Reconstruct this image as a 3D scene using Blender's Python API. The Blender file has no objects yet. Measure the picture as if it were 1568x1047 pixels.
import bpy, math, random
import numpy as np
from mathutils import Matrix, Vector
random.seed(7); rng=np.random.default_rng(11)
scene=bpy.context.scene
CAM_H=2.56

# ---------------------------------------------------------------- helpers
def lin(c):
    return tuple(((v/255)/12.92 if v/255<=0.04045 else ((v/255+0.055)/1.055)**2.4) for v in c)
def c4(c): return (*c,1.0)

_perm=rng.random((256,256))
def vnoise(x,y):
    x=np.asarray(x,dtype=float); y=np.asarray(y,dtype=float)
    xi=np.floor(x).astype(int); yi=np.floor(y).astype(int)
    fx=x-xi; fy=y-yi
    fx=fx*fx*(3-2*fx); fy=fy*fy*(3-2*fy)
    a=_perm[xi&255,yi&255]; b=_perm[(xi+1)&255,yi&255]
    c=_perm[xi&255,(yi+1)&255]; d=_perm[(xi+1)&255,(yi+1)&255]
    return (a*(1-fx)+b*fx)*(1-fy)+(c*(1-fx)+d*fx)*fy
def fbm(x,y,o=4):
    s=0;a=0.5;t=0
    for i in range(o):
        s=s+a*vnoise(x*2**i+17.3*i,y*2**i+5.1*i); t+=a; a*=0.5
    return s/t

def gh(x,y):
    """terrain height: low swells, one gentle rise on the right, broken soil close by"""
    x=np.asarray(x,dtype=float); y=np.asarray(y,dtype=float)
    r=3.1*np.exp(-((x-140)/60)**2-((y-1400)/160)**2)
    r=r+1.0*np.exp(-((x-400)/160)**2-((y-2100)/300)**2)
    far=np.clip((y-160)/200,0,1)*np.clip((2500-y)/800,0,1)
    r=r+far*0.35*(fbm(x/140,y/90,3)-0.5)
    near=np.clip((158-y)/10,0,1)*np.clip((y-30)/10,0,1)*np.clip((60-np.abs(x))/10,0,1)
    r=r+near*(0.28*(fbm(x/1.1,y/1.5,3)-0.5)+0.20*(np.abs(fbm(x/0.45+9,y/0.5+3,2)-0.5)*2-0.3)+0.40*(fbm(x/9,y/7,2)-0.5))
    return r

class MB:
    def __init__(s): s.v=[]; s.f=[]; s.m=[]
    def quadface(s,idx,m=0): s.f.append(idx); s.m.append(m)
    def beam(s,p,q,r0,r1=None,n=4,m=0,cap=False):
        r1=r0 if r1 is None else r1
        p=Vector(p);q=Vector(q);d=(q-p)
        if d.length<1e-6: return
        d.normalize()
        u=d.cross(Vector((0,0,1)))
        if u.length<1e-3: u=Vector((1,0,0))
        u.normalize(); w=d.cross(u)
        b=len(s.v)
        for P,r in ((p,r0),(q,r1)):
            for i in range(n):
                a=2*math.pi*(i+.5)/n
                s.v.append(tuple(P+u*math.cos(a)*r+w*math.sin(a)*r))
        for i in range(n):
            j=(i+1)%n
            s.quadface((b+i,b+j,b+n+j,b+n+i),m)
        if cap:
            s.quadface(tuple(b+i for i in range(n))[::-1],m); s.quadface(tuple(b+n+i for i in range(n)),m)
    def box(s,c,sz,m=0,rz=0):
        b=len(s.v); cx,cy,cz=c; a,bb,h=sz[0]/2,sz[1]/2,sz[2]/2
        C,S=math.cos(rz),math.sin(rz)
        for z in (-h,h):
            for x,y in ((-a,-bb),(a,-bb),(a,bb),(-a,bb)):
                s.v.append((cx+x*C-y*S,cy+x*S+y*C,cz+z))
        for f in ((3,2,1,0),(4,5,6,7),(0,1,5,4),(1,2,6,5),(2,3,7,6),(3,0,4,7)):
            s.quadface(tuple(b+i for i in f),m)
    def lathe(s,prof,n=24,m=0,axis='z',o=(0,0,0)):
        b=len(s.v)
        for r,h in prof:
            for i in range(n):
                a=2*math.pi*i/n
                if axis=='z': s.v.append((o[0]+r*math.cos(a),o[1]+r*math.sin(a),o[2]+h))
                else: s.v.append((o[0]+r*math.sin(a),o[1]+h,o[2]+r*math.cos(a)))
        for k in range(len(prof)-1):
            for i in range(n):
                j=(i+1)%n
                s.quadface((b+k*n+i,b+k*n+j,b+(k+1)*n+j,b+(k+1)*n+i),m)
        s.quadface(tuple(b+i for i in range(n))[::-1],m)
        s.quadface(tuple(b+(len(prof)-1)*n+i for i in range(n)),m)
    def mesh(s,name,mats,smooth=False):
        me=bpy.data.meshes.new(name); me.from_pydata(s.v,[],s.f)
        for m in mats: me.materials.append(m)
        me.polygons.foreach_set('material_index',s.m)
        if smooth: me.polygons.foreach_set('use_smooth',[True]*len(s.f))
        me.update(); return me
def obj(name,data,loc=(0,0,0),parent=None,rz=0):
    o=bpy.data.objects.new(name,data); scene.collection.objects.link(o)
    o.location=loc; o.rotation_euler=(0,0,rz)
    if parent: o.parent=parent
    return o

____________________

__The request__
Copy every line of the material in which the word "objects" occurs.

__Written reply__
Reconstruct this image as a 3D scene using Blender's Python API. The Blender file has no objects yet. Measure the picture as if it were 1568x1047 pixels.
    o=bpy.data.objects.new(name,data); scene.collection.objects.link(o)